If you look at DriveThruRPG for 4e products, you see little reference to the GSL. Instead, almost everything is produced under the same OGL dodge, shuck and jive that the OSR used to "reverse engineer" AD&D out of 3e. Its all legal since the OGL was so badly written and the so-called protections WotC put into the OGL are utterly useless in actual defense of their brand and intellectual property.

As for 5e, I expect the same song and dance. 3PP will use the OGL to produce "For Use With the Current Edition of the World's Best Fantasy RPG" or some such wink-wink-nudge-nudge language which is actually legally defensible under Fair Use laws in the USA.

As for an actual 5e OGL, that remains to be seen.

There is strong logic in making the Basic PDF the only OGL document and letting the 3PP go wild, flooding the barely there marketplace while WotC focuses on "official expansions" and thus, only their adventures have WotC defined races and classes outside the Basic PDF.

AKA, a 3PP may put out a Ranger class, but it would be that 3PP's variant and not the "actual" "canon" one from the PHB.
 

Mistwell

Crusty Old Meatwad (he/him)
The OGL destroyed the D&D brand and there is no way to put that genie back in the bottle.

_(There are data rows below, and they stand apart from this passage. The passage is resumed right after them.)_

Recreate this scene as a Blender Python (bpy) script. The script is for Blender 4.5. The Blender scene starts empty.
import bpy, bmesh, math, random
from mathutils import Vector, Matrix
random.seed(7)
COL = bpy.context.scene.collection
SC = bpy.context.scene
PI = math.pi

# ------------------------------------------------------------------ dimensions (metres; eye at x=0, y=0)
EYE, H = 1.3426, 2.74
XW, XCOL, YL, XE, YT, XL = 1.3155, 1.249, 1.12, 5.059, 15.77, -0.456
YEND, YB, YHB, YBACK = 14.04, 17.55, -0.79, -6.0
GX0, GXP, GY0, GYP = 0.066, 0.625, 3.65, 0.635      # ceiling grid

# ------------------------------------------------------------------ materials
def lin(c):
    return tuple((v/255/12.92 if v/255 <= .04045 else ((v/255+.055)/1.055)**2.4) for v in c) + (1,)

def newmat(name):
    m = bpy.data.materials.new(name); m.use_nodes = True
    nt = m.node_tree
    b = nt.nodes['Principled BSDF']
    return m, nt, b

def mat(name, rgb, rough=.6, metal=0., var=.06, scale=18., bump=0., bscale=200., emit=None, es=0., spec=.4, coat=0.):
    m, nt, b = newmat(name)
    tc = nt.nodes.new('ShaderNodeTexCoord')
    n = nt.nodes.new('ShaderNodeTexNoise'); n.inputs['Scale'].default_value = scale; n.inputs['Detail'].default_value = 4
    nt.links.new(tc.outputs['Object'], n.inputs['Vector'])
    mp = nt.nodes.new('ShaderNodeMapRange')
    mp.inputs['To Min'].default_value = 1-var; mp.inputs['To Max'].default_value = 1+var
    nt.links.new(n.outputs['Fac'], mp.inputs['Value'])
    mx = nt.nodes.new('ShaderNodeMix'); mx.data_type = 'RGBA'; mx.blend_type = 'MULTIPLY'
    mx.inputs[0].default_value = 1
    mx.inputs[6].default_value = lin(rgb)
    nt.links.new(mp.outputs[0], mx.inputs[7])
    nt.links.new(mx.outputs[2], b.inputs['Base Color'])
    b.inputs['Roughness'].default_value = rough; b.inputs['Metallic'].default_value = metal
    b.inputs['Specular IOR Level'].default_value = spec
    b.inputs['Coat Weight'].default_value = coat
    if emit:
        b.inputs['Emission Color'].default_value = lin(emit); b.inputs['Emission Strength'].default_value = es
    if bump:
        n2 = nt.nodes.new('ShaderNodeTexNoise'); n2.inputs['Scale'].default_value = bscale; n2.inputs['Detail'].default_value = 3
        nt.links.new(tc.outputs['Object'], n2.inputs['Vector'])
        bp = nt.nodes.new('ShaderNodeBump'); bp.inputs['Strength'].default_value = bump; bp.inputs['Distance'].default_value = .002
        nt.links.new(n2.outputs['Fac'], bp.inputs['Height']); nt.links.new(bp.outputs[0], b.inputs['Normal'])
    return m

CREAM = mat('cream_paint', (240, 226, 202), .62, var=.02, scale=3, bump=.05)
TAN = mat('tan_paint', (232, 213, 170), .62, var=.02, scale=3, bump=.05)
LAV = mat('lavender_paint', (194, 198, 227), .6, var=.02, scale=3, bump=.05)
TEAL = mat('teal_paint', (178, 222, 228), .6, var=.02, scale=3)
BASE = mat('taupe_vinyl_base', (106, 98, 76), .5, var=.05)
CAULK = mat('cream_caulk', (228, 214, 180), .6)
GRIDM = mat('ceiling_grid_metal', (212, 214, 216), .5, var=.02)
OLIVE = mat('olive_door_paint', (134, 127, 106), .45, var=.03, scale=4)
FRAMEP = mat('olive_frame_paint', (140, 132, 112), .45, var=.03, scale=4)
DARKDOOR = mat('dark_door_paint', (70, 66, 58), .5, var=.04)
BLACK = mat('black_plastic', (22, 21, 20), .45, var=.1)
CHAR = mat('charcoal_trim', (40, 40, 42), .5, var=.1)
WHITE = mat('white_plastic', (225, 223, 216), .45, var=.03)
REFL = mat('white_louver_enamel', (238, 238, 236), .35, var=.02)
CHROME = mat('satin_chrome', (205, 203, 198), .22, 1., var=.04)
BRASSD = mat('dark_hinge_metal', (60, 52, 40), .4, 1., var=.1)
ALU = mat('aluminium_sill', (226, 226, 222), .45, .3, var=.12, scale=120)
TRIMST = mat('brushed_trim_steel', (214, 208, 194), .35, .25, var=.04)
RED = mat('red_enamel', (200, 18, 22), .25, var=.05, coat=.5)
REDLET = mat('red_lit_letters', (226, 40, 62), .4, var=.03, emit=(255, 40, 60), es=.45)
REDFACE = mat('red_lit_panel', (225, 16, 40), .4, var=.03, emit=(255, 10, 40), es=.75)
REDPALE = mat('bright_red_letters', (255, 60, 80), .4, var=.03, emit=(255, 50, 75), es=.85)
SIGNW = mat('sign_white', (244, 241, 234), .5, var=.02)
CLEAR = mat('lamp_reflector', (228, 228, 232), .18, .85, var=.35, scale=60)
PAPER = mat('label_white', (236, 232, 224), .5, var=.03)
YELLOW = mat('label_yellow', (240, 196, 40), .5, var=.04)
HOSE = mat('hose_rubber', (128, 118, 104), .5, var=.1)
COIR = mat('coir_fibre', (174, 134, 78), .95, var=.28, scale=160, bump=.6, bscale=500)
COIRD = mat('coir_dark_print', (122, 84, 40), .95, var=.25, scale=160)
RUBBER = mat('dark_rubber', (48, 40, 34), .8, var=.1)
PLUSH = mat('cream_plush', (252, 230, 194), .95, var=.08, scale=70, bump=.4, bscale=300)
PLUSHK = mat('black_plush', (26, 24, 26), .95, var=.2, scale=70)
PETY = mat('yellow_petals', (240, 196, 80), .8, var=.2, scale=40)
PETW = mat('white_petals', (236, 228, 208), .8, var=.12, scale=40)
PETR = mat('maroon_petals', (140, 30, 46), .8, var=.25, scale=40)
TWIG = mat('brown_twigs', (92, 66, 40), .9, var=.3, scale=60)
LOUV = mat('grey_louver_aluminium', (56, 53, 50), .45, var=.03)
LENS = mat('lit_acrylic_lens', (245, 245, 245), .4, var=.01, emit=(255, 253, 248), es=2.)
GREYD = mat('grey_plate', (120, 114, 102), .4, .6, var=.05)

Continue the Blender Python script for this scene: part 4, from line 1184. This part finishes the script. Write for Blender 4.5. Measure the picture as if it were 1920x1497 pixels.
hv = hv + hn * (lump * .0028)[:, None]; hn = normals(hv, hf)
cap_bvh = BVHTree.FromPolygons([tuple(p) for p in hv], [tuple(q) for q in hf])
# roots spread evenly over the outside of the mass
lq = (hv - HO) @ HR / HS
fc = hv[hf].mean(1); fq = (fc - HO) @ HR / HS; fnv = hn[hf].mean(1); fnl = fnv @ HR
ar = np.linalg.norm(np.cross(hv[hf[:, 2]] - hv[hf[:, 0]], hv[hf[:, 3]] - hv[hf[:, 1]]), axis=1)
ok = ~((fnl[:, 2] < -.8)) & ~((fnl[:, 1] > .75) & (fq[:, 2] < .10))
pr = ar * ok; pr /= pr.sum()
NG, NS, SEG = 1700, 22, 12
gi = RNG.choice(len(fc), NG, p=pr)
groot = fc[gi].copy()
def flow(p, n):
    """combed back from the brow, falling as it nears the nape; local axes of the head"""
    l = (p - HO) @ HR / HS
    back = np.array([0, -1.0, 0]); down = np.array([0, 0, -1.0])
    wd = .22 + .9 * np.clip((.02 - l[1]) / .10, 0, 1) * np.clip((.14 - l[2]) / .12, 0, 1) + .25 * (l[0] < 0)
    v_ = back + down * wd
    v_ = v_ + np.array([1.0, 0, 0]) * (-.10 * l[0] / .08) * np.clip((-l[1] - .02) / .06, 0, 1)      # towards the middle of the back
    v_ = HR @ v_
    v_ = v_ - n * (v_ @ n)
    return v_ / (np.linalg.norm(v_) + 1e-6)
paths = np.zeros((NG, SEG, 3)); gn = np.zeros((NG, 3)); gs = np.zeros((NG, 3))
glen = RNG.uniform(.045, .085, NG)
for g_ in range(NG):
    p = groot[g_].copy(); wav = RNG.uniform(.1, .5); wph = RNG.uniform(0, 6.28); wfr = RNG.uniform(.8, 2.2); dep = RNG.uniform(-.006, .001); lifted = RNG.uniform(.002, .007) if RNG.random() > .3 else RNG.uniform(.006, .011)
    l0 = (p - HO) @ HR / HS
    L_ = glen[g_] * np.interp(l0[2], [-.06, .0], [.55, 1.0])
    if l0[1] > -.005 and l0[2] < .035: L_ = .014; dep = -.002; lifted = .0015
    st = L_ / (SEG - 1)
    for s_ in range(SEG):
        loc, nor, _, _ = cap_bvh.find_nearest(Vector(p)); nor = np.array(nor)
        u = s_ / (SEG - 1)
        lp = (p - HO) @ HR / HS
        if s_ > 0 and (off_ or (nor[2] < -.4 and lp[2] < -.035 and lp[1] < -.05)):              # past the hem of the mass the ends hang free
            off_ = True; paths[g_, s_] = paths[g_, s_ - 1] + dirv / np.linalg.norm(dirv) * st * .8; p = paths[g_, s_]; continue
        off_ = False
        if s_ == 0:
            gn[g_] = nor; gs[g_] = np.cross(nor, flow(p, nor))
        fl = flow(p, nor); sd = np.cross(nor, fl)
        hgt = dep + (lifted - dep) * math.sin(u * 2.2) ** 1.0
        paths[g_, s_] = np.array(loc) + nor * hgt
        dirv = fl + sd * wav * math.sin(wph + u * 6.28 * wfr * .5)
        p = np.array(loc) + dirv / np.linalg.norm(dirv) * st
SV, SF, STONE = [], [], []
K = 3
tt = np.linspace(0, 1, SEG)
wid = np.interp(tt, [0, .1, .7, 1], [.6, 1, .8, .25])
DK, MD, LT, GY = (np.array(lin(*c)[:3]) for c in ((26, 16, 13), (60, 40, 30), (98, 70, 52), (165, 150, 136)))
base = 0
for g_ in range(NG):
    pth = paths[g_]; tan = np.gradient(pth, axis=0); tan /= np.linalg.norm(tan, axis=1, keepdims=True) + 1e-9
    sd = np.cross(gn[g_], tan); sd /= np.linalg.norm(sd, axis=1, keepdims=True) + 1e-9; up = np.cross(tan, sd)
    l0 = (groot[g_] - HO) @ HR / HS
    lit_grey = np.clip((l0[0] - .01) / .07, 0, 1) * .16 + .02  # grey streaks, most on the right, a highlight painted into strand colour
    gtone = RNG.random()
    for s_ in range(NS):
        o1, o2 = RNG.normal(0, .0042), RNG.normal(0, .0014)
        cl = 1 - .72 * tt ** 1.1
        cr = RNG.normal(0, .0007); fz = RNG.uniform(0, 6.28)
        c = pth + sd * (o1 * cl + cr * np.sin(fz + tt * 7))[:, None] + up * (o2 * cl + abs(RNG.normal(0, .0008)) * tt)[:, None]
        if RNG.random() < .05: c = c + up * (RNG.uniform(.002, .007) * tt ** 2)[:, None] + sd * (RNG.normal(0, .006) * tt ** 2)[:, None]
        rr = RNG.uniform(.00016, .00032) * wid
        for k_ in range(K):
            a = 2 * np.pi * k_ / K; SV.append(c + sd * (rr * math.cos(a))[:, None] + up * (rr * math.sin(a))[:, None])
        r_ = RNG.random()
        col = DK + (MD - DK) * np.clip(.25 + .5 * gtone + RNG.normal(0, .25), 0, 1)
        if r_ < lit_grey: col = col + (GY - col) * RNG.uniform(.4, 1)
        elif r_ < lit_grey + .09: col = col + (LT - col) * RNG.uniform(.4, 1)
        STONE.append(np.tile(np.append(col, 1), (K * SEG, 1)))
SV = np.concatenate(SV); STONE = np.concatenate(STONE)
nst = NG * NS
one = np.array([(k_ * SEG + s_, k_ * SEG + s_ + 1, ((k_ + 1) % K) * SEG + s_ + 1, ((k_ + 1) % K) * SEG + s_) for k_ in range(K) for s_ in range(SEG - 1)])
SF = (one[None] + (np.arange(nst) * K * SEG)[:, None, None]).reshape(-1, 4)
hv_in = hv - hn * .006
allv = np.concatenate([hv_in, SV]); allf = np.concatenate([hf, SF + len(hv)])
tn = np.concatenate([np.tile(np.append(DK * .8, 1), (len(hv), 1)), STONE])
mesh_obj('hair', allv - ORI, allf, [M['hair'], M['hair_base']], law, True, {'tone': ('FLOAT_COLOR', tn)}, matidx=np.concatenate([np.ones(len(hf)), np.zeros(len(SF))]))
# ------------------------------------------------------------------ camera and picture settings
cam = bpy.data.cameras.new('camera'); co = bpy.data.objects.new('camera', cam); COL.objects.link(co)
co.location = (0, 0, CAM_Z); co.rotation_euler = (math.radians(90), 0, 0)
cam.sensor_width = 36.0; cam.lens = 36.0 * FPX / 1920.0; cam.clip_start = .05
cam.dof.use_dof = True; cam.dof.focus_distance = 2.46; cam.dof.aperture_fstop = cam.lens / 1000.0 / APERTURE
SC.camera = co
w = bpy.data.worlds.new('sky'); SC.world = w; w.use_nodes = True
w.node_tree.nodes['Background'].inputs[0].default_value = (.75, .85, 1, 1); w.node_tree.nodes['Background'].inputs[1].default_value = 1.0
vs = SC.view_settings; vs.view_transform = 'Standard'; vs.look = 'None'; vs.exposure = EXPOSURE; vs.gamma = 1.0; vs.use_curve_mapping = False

Remember that when I say OGL, I don't mean the great D20 license which was a completely separate issue.

And before you say "the OGL didn't destroy their brand", please let me introduce you to Pathfinder, the juggernaut of Paizo, and to a much lesser extent, introduce you to the OSR and 13th Age.


You've confused the D&D brand, with the D&D RPG. They're not the same.

If I ask my aunt what Pathfinder or 13th Age or OSR is, she will have no clue. If I ask her what D&D is, she will have an answer. If she sees a D&D mug at Target, she will know what it is. She won't even see a Pathfinder Mug, much less an OSR or 13th Age one.

It's a really important distinction.